Polisi di Banda Aceh Lakukan Pengamanan Organisasi Wartawan Saat Gelar Aksi Tolak RUU Penyiaran
Sejumlah personel Polresta Banda Aceh memberikan tugas pengamanan kepada Puluhan wartawan yang tergabung dalam empat organisasi jurnalis PWI Aceh, IJTI, PFI dan AJI Banda Aceh saat melakukan aksi bungkam dengan melakban mulutnya di depan Kantor Dewan Perwakilan Rakyat Aceh (DPRA), Senin (27/5/2024).
Aksi ini sebagai bentuk protes rencana revisi UU Penyiaran yang kini digodok di Dewan Perwakilan Rakyat (DPR) RI.
Kapolresta Banda Aceh, Kombes Pol Fahmi Irwan Ramli melalui Kapolsek Kuta Alam, AKP Suriya mengatakan, pengamanan terhadap sebuah kegiatan merupakan tugas dan tanggungjawab polri.
Sesuai dengan Undang – Undang Nomor 2 tahun 2002, tgas pokok polri salah satu melayani masyarakat, dimana pengamanan merupakan layanan yang diberikan oleh Polri kepada para jurnalis saat melakukan aksi unjuk rasa di DPRA pada hari ini.
mereka (awak media) menyuarakan pembatalan seluruh pasal bermasalah dalam Revisi Undang-Undang Penyiaran yang berpotensi membungkam kebebasan pers dan kebebasan berekspresi, tambahnya.
Di mana RUU Penyiaran ditentang oleh publik sebab dinilai dapat mencederai demokrasi, salah satunya soal melarang mempublikasi reportase investigasi.
Bahkan sebagian dari jurnalis tersebut meletakkan kamera dan id cardnya, sambungnya.
Mereka juga melakukan aksi teatrikal berupa melakban mulut mereka masing-masing sebagai wujud protes upaya pembungkaman dan merebut kebebasan pers yang kini sedang digodok pemerintah, tambahnya.
Koordinator Aksi, Rahmat Fajri mengatakan, aksi ini dilakukan serentak di seluruh Indonesia oleh teman-teman wartawan.
Mereka mendesak agar pemerintah membatalkan rencana revisi UU penyiaran tersebut.
“Karena UU ini mengekang kebebasan pers dan penguasa semakin mudah untuk korupsi. Karena kebebasan pers sudah dijegal,” katanya.
Ketua PWI Aceh, Nasir Nurdin mengatakan, aksi itu dilakukan merupakan sikap para wartawan yang menolak rencana Revisi UU penyiaran yang sedang digodok di Komisi I DPR RI.
“Dan aspirasi yang kita sampaikan sudah diterima oleh Ketua DPRA, dimana nantinya akan disampaikan ke DPR RI,” kata Nasir Nurdin.

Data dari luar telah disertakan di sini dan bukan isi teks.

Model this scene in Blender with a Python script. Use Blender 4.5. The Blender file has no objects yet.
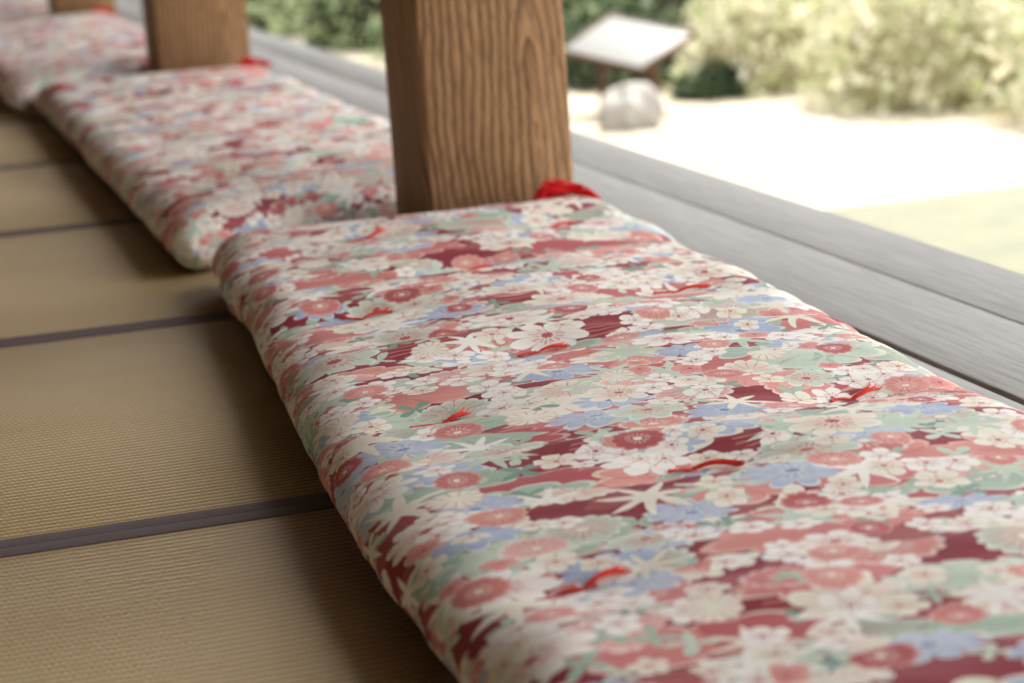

Sementara itu, Ketua AJI Banda Aceh, Juli Amin mengatakan, aksi tersebut tidak hanya dilakukan di Banda Aceh saja, melainkan seluruh pers yang ada di Indonesia juga melakukan aksi serupa.
Dia mengatakan, yang dikhawatirkan dari rencana RUU Penyiaran salah satunya pasal 42 dan Pasal 50 B ayat 2c.
Dimana pasal tersebut rencana akan menjadi ancaman kebebasan pers lewat larangan investigasi dan ambil alih wewenang Dewan Pers oleh KPI.
“Kalau ini jadi, kita tidak bisa lagi menayangkan hasil investigasi. Padahal investigasi ini adalah ruhnya jurnalis,” ungkap Juli.
Setidaknya ada tiga poin tuntutan yang mereka suarakan.
Diantaranya, menolak RUU Penyiaran yang mengandung pasal-pasal bermasalah.
Kemudian, DPR RI diminta harus melibatkan organisasi pers, akademisi, dan masyarakat sipil dalam penyusunan kebijakan yang berkaitan dengan kebebasan pers dan kebebasan berekspresi.
Pihaknya juga meminta pemerintah tidak mengangkangi semangat reformasi dengan melemahkan kerja-kerja pers melalui kebijakan yang mengekang kemerdekaan pers.